Gelir dağılımındaki hızlı bozulma başta, birçok nedenle artan suç ekonomisi, geleceğimizi tehdit ediyor. Can güvenliği ve adaletin yok sayıldığı yerde, ekonomiye güven sağlanamaz. İş dünyası, en az faiz indirimi kadar bu konuya önem vermeli.
Galatasaray – Adana Demirspor maçında yaşananlar, ‘Türkiye, uluslararası bahis çetelerinin at koşturduğu bir alan mı oldu?’ sorusunu gündeme taşıdı. İyi de oldu. Ancak ‘turbun büyüğü heybede’ misali konuşulması ve konuşulmakla kalmayıp hızla harekete geçilmesi gereken konu çok.

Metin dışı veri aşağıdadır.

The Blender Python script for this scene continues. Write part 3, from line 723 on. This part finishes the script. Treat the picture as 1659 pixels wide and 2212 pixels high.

Mesela, Adana’da neler oluyor? Türkiye’nin en dinamik kentlerinden biri olan Adana’mız bir korku şehrine dönüşüyor. Dükkandan her boydaki işletmesine haraç almak vaka-ı adiye olmuş. Mafya grupları birbiriyle kapışıyor. Kurşunlar vızır vızır.
İnsanlar ölüyor. Sorumlular, sosyal medyadan ‘nasıl cezalandırdık ama’ mesajları paylaşmakta bir sakınca görmüyor. İstanbul farklı mı? ‘Çökme’ işleri küçük ayakkabıcı dükkanlarına ulaşmış artık. 15’in dahi altına inen suçlu yaşıyla ‘yeni nesil mafya’ mahalle çeteciliğinden, uyuşturucu ile beslenen büyük suç örgütlerinin taşeronluğuna uzanan yelpazede genişliyor, yaygınlaşıyor. Yüzde 40’lara dayanan kayıt dışılık ve gelir dağılımındaki hızlı bozulma süreci besliyor. Yaşlar küçülüyor, suç ekonomisi büyüyor. Örnekleri artırmak işten bile değil.
Gelgelelim, cılız çabalar dışında Türkiye’nin geleceğini karartacak bu gidişatla sağlam bir mücadele iradesi kendisini hissettirmiyor. Emniyet güçleri hangi çeteyi, maliye ekipleri hangi hırsızın peşine düşeceklerini şaşırmış vaziyette. İş dünyasının önde gelen sivil toplum kuruluşları dahil, sokakta her gün yaşanan, toplumu ve ekonomiyi tehdit eden bu konuya ‘aman şimdi ağzımızın tadı bozulmasın’ havasında yaklaşıyor. Oysa ‘dur’ dememenin telafisi olmaz.